Winning, in his framing, was stewardship. There are real costs to losing and real goods that can only be secured through governing power. Treating withdrawal or perpetual protest as virtue abandons responsibility.

That emphasis did not replace principle. It anchored it.

“To be on the team,” Knowles said, “you have got to be willing to sacrifice.” He described patience, negotiation and the willingness to give up personal preference to keep the coalition moving.

He also described the clearest way to identify those who are not on the team.

“There are plenty of people who are attracted to politics because of what it offers them,” he said, including “fame, money, entertainment.” Those people, he warned, “don’t ever help elect lawmakers,” “don’t ever help get policy passed” and sometimes even discourage civic engagement because dysfunction produces better content. “I have no use for those people.”

Amid visible disagreement, Knowles offered a governing framework rather than a loyalty test.

Tucker Carlson, from a different angle, supplied a civic application of that framework.
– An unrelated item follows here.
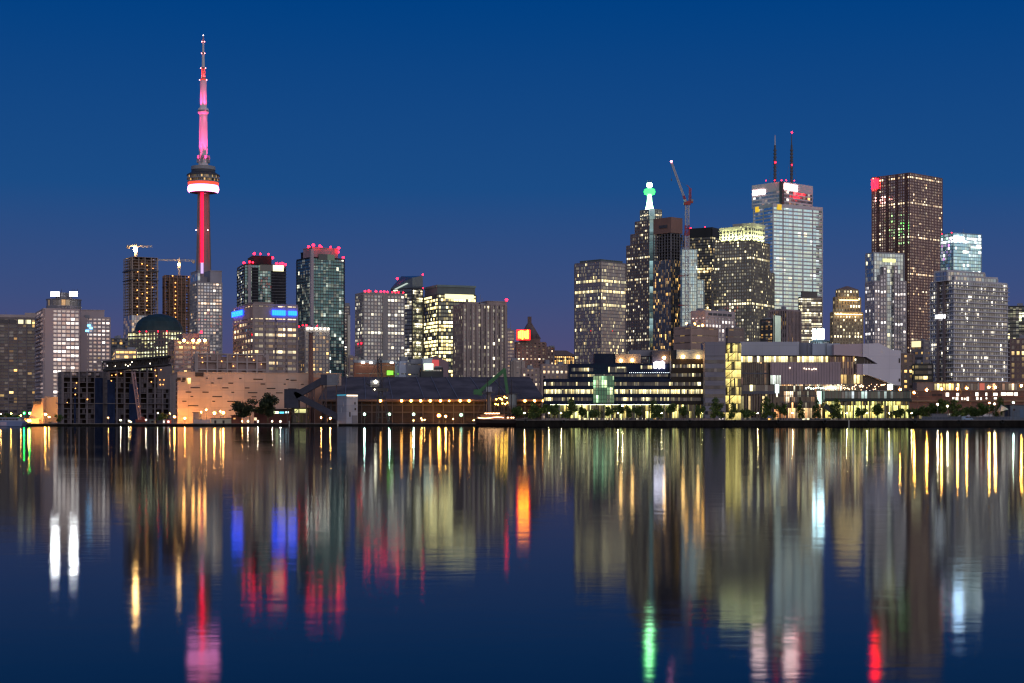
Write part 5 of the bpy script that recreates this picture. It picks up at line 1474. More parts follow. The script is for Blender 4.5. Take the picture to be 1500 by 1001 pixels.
# ------------------------------------------------------------------ dark blue waterfront offices
D = 745
z = lambda y: wz(y, D)
navy = wall('navy_panels', (.012, .020, .050), .45, .15, .2, spec=.12, panel=3)
olive = wall('olive_panels', (.045, .036, .030), .5, .15, .2, spec=.12, panel=3)
root = thing('waterfront_office', 'long dark navy office with a green glass bay and glowing ground floor', 'office', (wx(915, D), D, GR))
def wbox(nm, x0, x1, y0, y1, mat, d0=0, dep=20, Dd=D):
    X0, X1 = wx(x0, Dd), wx(x1, Dd)
    return MB().box(((X0 + X1) / 2, Dd + d0 + dep / 2, (wz(y0, Dd) + wz(y1, Dd)) / 2), ((X1 - X0) / 2, dep / 2, (wz(y0, Dd) - wz(y1, Dd)) / 2)).build(nm, mat, root)
def strip(nm, x0, x1, y0, y1, gm_, d0=0, Dd=D, extra=0):
    X0, X1 = wx(x0, Dd), wx(x1, Dd)
    za, zb = wz(y1, Dd), wz(y0, Dd)
    Y = Dd + d0
    return MB().quad((X0, Y, za), (X1, Y, za), (X1, Y, zb), (X0, Y, zb), uv=((0, extra + .05), (X1 - X0, extra + .05), (X1 - X0, extra + zb - za), (0, extra + zb - za))).build(nm, gm_, root)
wbox('core', 797, 983, 556, 592, wall('core_dark', (.03, .03, .035), .6), .6, 24)
wbox('core', 983, 1032.5, 513, 592, wall('core_dark', (.03, .03, .035), .6), .6, 24)
og = lambda lit, lf=0., s=1.7: glass(.8, 1.9, lit, lf, s, (.04, .05, .07), .2, (1, .74, .28), (1, .92, .52), .16, .08)
for (y0, y1) in ((555, 560), (565.2, 570.5), (577, 582.5), (587.5, 592.5)):
    wbox('spandrel', 797, 983, y0, y1, navy, 0, 25)
for k_, (y0, y1, lit, lf) in enumerate(((560, 565.2, .10, 0), (570.5, 577, .62, .9), (582.5, 587.5, .26, 0))):
    strip('window_band', 797, 983, y0, y1, og(lit, lf), .5)
    strip('window_band', 983, 1032.5, y0, y1, og(lit + .1, lf), .5)
for (y0, y1) in ((526, 534), (539, 547), (552, 560), (565.2, 570.5), (577, 582.5), (587.5, 592.5)):
    wbox('spandrel', 983.2, 1032, y0, y1, olive, 0, 25)
for (y0, y1) in ((534, 539), (547, 552)): strip('window_band', 983, 1032.5, y0, y1, og(.10), .5)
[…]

For Carlson, “America First” is not branding. It is a legitimacy test. “The US government,” he said, “ought to, in all the decisions it makes, put the interests of American citizens first. That’s it.”

He argued that this principle is foundational to self-government. “The government must operate on behalf of American citizens,” he said. “If you’re not operating the federal government on behalf of US citizens, you’re illegitimate. You actually have no right to rule.”
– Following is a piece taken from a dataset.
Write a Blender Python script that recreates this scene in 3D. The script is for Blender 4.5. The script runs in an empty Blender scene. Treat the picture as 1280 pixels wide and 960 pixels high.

That standard fits within Knowles’ definition of coalition membership. Love of country is not performative. It is demanding that elected leaders serve the people who authorize and fund the government and live with its consequences.

“America first just means what it sounds like,” Carlson said. “The government ought to serve the people who pay for it.”

Knowles defined who belongs on the team. Carlson defined what that team should demand once it holds power.

Taken together, their arguments reject both extremes now dominating conservative infighting. They reject the idea that unity requires silence or conformity. They also reject the idea that constant internal warfare is a sign of principle.

The conservative movement does not lack passion or ideas. What it increasingly lacks are leaders willing to absorb friction without amplifying it, enforce standards without turning them into purges and prioritize governing over personal gratification.

Knowles did not pretend the conflict on the right is imaginary. He named it and refused to indulge it.

If the movement wants to honor Charlie Kirk, it will not do so by perfecting the art of internal war. It will do so by doing the harder thing. Building. Holding to standards. Keeping the coalition intact. Winning. Then governing as if the American people are not props or talking points, but the reason the work matters in the first place.